Thank goodness, for my mother’s sake, she was a child of perfection. Not only did she not get out of bed in the middle of the night, when she woke up she didn’t cry. Mom recently told me (after saying her notorious precursor to every statement: “now don’t tell…” Laura this, but when she was a baby, I was really scared that maybe she was a little slow or something. I was so used to having Travis constantly into everything and you constantly sick and in need of attention, I had no idea that there were children who were just happy. I discussed this with Laura, the next time I talked to her. The conversation went something like this, “Har, har, har… when you were a baby, mom thought you were retarded.”… My siblings and I tend to be a little juvenile. Laura said something like, “Not as retarded as she thought you were.” And the conversation just deteriorated from there. It always does. Don’t judge us, we’ve had a hard life. What harm could it possibly do to be immature now?

2 Comments:

At 7:27 PM, Blogger Bob Souvorin said...

Hi, MFI.
I came across your blog this evening, and enjoyed it very much – maybe because your clever preparatory statements regarding how poorly you write, your ADD preventing follow-up and a general sense of paranoia. You tricked me.
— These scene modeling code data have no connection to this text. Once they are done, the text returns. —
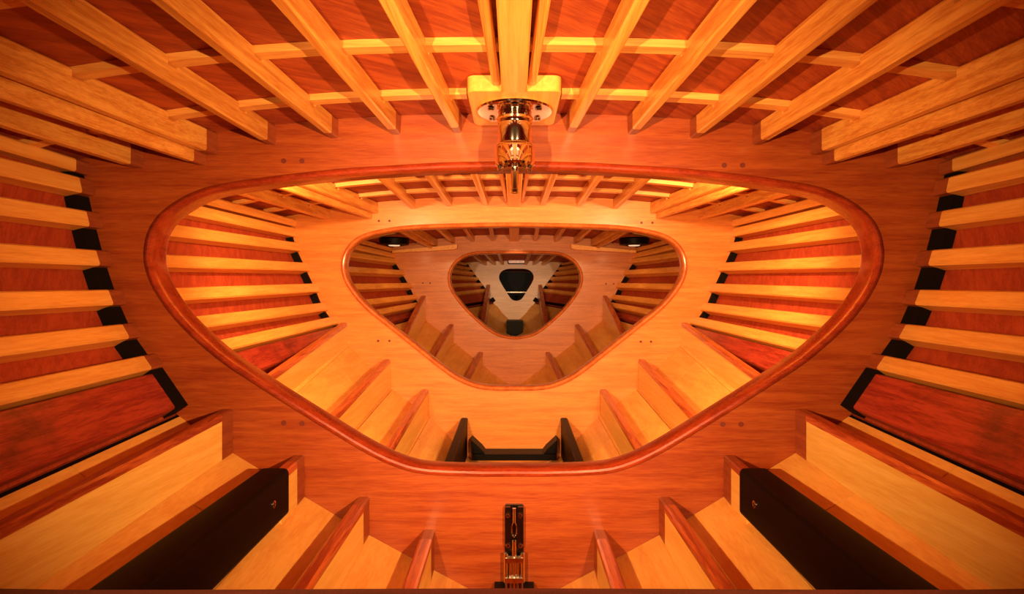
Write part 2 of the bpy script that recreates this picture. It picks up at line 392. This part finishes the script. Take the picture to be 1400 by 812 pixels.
# stub of the second stringer and the black box beam over it
for s, side in ((-1, 'left'), (1, 'right')):
    x = P(1.5, 409, 0)[0]
    def rr(Y):
        t = (Y - .50) / (1.35 - .50); xl = lerp(-.645, -.588, t); xr = lerp(-.555, -.520, t)
        zt = lerp(-.440, -.395, t); zb = lerp(-.560, -.503, t)
        zb_l = max(zb, skinz(xl, Y) + .002); pts = []
        r = 0.012
        for (cx_, cz_, a0) in ((xl + r, zb_l + r, 180), (xr - r, max(zb, skinz(xr, Y) + .002) + r, 270), (xr - r, zt - r, 0), (xl + r, zt - r, 90)):
            for j in range(5):
                a = math.radians(a0 + 90 * j / 4); pts.append(Vector((cx_ + r * math.cos(a), Y, cz_ + r * math.sin(a))))
        return pts
    V, Fc = sweep([rr(lerp(.50, 1.35, j / 8)) for j in range(9)])
    cxm = rr(.9)[0]
    e = empty('black_beam', (-cxm.x if s > 0 else cxm.x, cxm.y, cxm.z), 'thick glossy black rounded beam on the %s hull bottom before the nearest bulkhead' % side, 'beam', 'black rounded beams')
    mesh('timber', mir(V, s), Fc, M['black'], e, smooth=True)
    ys = 1.27; xs = lerp(-.555, -.520, (ys - .5) / .85)
    parts = [cyl((xs - .002, ys, -.450), (xs + .003, ys, -.450), .008), ]
    V, Fc = parts[0]; sc = mesh('screw', mir(V, s), Fc, M['chrome'], e, smooth=True); sc['label'] = 'round brass-coloured cross screw head'
    V, Fc = merge([box(xs + .003, xs + .0036, ys - .006, ys + .006, -.4512, -.4488, 0.0002), box(xs + .003, xs + .0036, ys - .0012, ys + .0012, -.456, -.444, 0.0002)])
    mesh('slot', mir(V, s), Fc, M['steel'], sc, origin=world_loc(sc))
    def g2(Y, part):
        zt = lerp(-.412, -.405, (Y - 1.35) / .15); xl, xr = x - .014, x + .014; cz = .017
        if part == 'body': return [Vector((xl, Y, skinz(xl, Y) + .0008)), Vector((xr, Y, skinz(xr, Y) + .0008)), Vector((xr, Y, zt - cz)), Vector((xl, Y, zt - cz))]
        return [Vector((xl, Y, zt - cz + .0004)), Vector((xr, Y, zt - cz + .0004)), Vector((xr, Y, zt - .003)), Vector((xr - .003, Y, zt)), Vector((xl + .003, Y, zt)), Vector((xl, Y, zt - .003))]
    e = empty('bottom_stringer', (-x if s > 0 else x, 1.42, skinz(x, 1.42)), 'short pale stringer end showing beyond the black beam, %s hull bottom, nearest bay' % side, 'stringer', 'bottom stringers, %s hull, nearest bay' % side)
    for nm, mt, pt in (('web', M['web'], 'body'), ('cap', M['cap'], 'cap')):
        V, Fc = sweep([g2(y, pt) for y in (1.353, 1.449)]); mesh(nm, mir(V, s), Fc, mt, e)
    V, Fc = merge([sweep([g2(y, pt) for y in (1.4496, 1.499)]) for pt in ('body', 'cap')]); mesh('end_section', mir(V, s), Fc, M['block'], e)

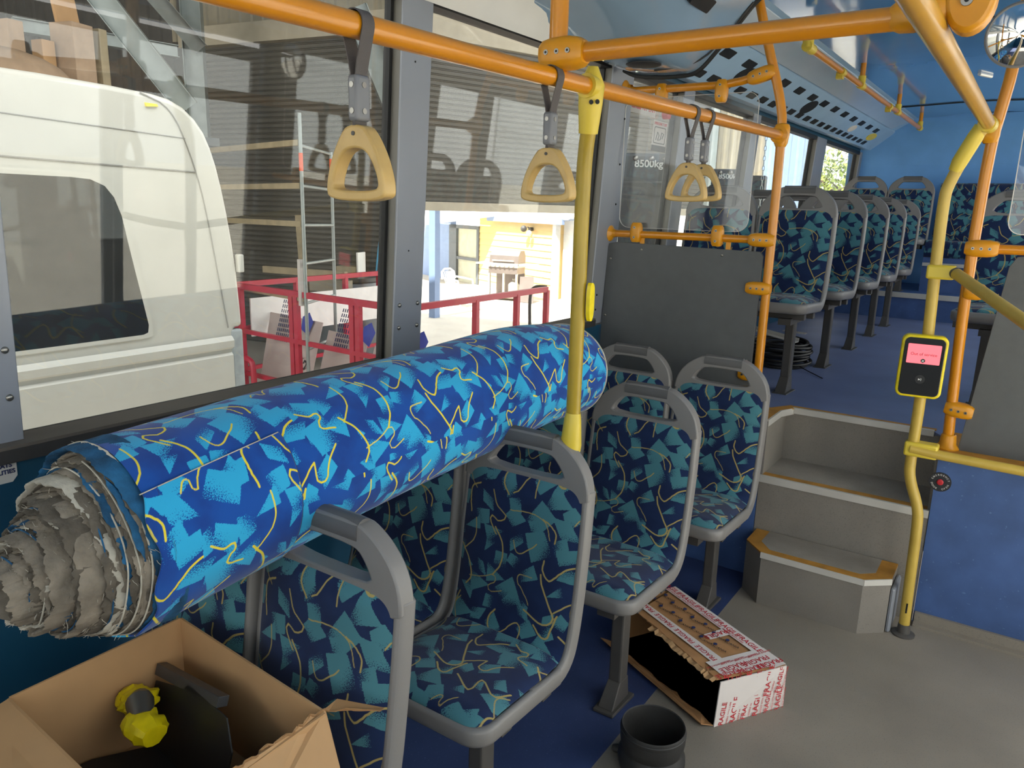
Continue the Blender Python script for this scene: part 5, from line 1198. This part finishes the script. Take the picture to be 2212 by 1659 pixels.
for yy in (-2.2, 1.75):
    b = MB(); b.lathe([(.001, -.12), (.20, -.12), (.33, -.10), (.35, -.05), (.35, .05), (.33, .10), (.20, .12), (.001, .12)], (vx - .15, yy, GZ + .35), 28, Matrix.Rotation(PI / 2, 3, 'Y')); b.build('wheel', M['black_rubber'], vn)

# red steel cage with boards in it
cg = thing('red_cage', 'red steel platform cage stacked with printed boards behind the van', 'cage', (-6.0, 6.4, GZ))
X0, X1, Y0, Y1, ZT = -7.4, -4.70, 5.28, 7.60, .66
lv = (ZT, ZT - .50, ZT - .98, GZ + .12)
for k, z in enumerate(lv):
    for n_, (p, q) in enumerate((((X0, Y0, z), (X1, Y0 - .14, z)), ((X0, Y0, z), (X0, Y1, z)), ((X1, Y0 - .14, z), (X1, Y1, z)))):
        b = MB(); b.bar(p, q, .05 if k == 0 else .04, .06 if k == 0 else .045); b.build('rail', M['red'], cg, smooth=0)
pst = [(X0 + .02, Y0), (X0 + 1.05, Y0 - .045), (X0 + 1.13, Y0 - .05), (X0 + 2.0, Y0 - .10), (X0 + 2.08, Y0 - .10), (X1, Y0 - .14), (X1, Y0 + .95), (X1, Y0 + 1.7), (X1, Y1), (X0, Y1), (X0, Y0 + .9), (X0, Y0 + 1.7), (X0 + .14, Y0)]
for x, y in pst:
    b = MB(); b.bb((x - .03, y - .025, GZ), (x + .03, y + .025, ZT - .01)); b.build('post', M['red'], cg, smooth=0)
b = MB(); b.bb((X0, Y0 - .1, GZ + .05), (X1, Y1, GZ + .12)); b.build('floor_plate', M['red'], cg, smooth=0)
b = MB(); b.tube(bend([(X0 + .12, Y0 - .10, GZ), (X0 + .12, Y0 - .10, -.20), (X0 + .16, Y0 - .10, -.10), (X0 + .42, Y0 - .12, -.12), (X0 + .46, Y0 - .12, -.2), (X0 + .46, Y0 - .12, GZ)], 2), .032, 10); b.build('handle_loop', M['red'], cg)
def board(label, x0, x1, y, z1, sl, name='printed_board', m='sheet_board', cat='board', marks=True):
    t = thing(name, label, cat, (0, 0, 0), 'boards in the red cage'); b = MB()
    q = [(x0, y, GZ + .14), (x1, y - .05, GZ + .14), (x1 - sl * .2, y + .25, z1), (x0 - sl, y + .30, z1 + .02)]; panel(b, q, -.012); b.build('sheet', M[m], t, smooth=0)
    if marks:
        u = (Vector(q[1]) - Vector(q[0])).normalized(); v = (Vector(q[3]) - Vector(q[0])); L = v.length; v = (v - u * u.dot(v)).normalized(); fm = frame(Vector(q[0]) - Vector((0, .016, 0)), u, v)
        b = MB()
        for i in range(7):
            for j in range(9): b.add([fm @ Vector((.10 + i * .035 + a, .62 + j * .055 + c, 0)) for a, c in ((0, 0), (.016, 0), (.016, .04), (0, .04))], [(0, 1, 2, 3)])
        b.build('small_print', M['navy_ink'], t, smooth=0)
        b = MB(); b.add([fm @ Vector(p) for p in ((.52, .80, 0), (.66, .74, 0), (.70, .90, 0), (.60, 1.0, 0), (.50, .94, 0))], [(0, 1, 2, 3, 4)]); b.build('blue_mark', mat('blue_mark', '#3a49a8', .6), t, smooth=0)
        text('SIG', .20, fm @ Matrix.Translation((.66, .35, .002)) @ Matrix.Rotation(1.2, 4, 'Z'), 'lettering', M['black_ink'], t)
board('printed board leaning in the cage, nearest the van', -7.22, -6.36, 5.42, .30, .10); board('printed board leaning in the middle of the cage', -6.28, -5.66, 5.40, .20, .04); board('printed board at the end of the cage beside the wide pillar', -5.58, -4.82, 5.38, .12, .02)
t = MB(); t.bb((-7.34, 5.45, .06), (-7.32, 7.55, .50)); tag(t.build('white_sheet', M['house_white'], smooth=0), 'white sheet standing along the far rails of the red cage', 'sheet')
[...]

Ma’m, you not only do know how to write, and you do it pretty well. Of course your theme song about early accomplishments (or lack thereof) and school problems is my own childhood, chapter and verse. From the third grade on, it was: “Bobby is such a bright boy, but he just doesn’t make the effort” on every report card through high school. I grew up in a large city, with large schools, where I graduated 689 out of 719 in the class. Not your basic academic success story. I was (and am) ADD as they come, and three of my four sons are similarly blessed.
I am especially intrigued by your interest in art, because it is art and the implications of creativity that have intrigued me for most of my life. If you are interested, visit my blog,
ArtQuest1.blogspot.com/ and if it speaks to you, I would enjoy hearing tour reactions. For clarity sake, if you do decide to read, it is pretty important to start at the bottom of the page, as it build to a conclusion not yet achieved. If you are interested in responding, you can add a comment to your blog, add a comment to my blog, or you can e-mail me directly – e-mail is on my profile.
Bob

 
At 11:04 AM, Blogger MissFixIt said...

Thanks, Bob! I appreciate your comment so much. (It may be my first blog comment by someone I don't know...) I'll definatly read your blog. As far as creativity, I've always been considered as "the creative one" in the family, but what in the heck to do with it? It doesn't seem to do me much good when I can't finish a darn thing I start. LOL.